**Raw records**
-----
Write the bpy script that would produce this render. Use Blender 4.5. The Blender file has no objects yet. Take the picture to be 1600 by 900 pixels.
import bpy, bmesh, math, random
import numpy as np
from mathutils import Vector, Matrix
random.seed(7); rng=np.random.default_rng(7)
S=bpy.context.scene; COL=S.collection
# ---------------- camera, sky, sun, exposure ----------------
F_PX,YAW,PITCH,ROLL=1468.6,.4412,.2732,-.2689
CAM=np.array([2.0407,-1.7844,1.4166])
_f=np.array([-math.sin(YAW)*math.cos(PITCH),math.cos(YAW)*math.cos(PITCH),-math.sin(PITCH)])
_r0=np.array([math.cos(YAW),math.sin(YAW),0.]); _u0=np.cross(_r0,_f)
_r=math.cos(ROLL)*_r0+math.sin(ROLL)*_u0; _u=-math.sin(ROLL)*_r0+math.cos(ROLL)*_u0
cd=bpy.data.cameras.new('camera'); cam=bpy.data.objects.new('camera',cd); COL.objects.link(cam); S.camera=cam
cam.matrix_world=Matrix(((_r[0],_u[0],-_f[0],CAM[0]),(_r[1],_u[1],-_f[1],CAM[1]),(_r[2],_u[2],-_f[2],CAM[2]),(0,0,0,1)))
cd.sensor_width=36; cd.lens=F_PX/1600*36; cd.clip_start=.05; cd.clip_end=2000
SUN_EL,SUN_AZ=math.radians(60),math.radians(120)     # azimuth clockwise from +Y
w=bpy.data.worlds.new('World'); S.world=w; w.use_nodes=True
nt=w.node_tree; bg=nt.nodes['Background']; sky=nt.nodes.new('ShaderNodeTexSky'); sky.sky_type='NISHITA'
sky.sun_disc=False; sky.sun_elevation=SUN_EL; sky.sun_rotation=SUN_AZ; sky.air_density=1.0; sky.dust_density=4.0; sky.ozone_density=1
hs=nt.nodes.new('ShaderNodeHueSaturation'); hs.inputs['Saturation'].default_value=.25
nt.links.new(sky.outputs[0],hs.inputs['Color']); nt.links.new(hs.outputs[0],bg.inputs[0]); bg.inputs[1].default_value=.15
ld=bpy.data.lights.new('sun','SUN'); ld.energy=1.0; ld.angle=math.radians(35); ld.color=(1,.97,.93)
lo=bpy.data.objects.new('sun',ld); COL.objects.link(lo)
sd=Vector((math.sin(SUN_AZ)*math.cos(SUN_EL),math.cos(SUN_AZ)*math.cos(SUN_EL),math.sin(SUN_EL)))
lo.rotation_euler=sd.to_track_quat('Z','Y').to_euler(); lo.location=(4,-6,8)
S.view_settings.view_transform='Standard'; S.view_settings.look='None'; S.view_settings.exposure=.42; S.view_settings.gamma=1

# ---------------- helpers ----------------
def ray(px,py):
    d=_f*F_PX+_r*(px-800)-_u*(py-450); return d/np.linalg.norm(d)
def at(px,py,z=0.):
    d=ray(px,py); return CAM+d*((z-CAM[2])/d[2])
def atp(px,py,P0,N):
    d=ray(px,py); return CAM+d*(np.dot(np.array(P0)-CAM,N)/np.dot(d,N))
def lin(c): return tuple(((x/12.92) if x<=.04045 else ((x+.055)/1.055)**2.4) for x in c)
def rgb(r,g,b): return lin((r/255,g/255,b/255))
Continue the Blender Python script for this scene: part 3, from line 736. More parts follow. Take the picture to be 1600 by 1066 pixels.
-----
**REQUIRED TASK**
Retype the records above exactly.

**TASK RESPONSE**
Write the bpy script that would produce this render. Use Blender 4.5. The Blender file has no objects yet. Take the picture to be 1600 by 900 pixels.
import bpy, bmesh, math, random
import numpy as np
from mathutils import Vector, Matrix
random.seed(7); rng=np.random.default_rng(7)
S=bpy.context.scene; COL=S.collection
# ---------------- camera, sky, sun, exposure ----------------
F_PX,YAW,PITCH,ROLL=1468.6,.4412,.2732,-.2689
CAM=np.array([2.0407,-1.7844,1.4166])
_f=np.array([-math.sin(YAW)*math.cos(PITCH),math.cos(YAW)*math.cos(PITCH),-math.sin(PITCH)])
_r0=np.array([math.cos(YAW),math.sin(YAW),0.]); _u0=np.cross(_r0,_f)
_r=math.cos(ROLL)*_r0+math.sin(ROLL)*_u0; _u=-math.sin(ROLL)*_r0+math.cos(ROLL)*_u0
cd=bpy.data.cameras.new('camera'); cam=bpy.data.objects.new('camera',cd); COL.objects.link(cam); S.camera=cam
cam.matrix_world=Matrix(((_r[0],_u[0],-_f[0],CAM[0]),(_r[1],_u[1],-_f[1],CAM[1]),(_r[2],_u[2],-_f[2],CAM[2]),(0,0,0,1)))
cd.sensor_width=36; cd.lens=F_PX/1600*36; cd.clip_start=.05; cd.clip_end=2000
SUN_EL,SUN_AZ=math.radians(60),math.radians(120)     # azimuth clockwise from +Y
w=bpy.data.worlds.new('World'); S.world=w; w.use_nodes=True
nt=w.node_tree; bg=nt.nodes['Background']; sky=nt.nodes.new('ShaderNodeTexSky'); sky.sky_type='NISHITA'
sky.sun_disc=False; sky.sun_elevation=SUN_EL; sky.sun_rotation=SUN_AZ; sky.air_density=1.0; sky.dust_density=4.0; sky.ozone_density=1
hs=nt.nodes.new('ShaderNodeHueSaturation'); hs.inputs['Saturation'].default_value=.25
nt.links.new(sky.outputs[0],hs.inputs['Color']); nt.links.new(hs.outputs[0],bg.inputs[0]); bg.inputs[1].default_value=.15
ld=bpy.data.lights.new('sun','SUN'); ld.energy=1.0; ld.angle=math.radians(35); ld.color=(1,.97,.93)
lo=bpy.data.objects.new('sun',ld); COL.objects.link(lo)
sd=Vector((math.sin(SUN_AZ)*math.cos(SUN_EL),math.cos(SUN_AZ)*math.cos(SUN_EL),math.sin(SUN_EL)))
lo.rotation_euler=sd.to_track_quat('Z','Y').to_euler(); lo.location=(4,-6,8)
S.view_settings.view_transform='Standard'; S.view_settings.look='None'; S.view_settings.exposure=.42; S.view_settings.gamma=1

# ---------------- helpers ----------------
def ray(px,py):
    d=_f*F_PX+_r*(px-800)-_u*(py-450); return d/np.linalg.norm(d)
def at(px,py,z=0.):
    d=ray(px,py); return CAM+d*((z-CAM[2])/d[2])
def atp(px,py,P0,N):
    d=ray(px,py); return CAM+d*(np.dot(np.array(P0)-CAM,N)/np.dot(d,N))
def lin(c): return tuple(((x/12.92) if x<=.04045 else ((x+.055)/1.055)**2.4) for x in c)
def rgb(r,g,b): return lin((r/255,g/255,b/255))
Continue the Blender Python script for this scene: part 3, from line 736. More parts follow. Take the picture to be 1600 by 1066 pixels.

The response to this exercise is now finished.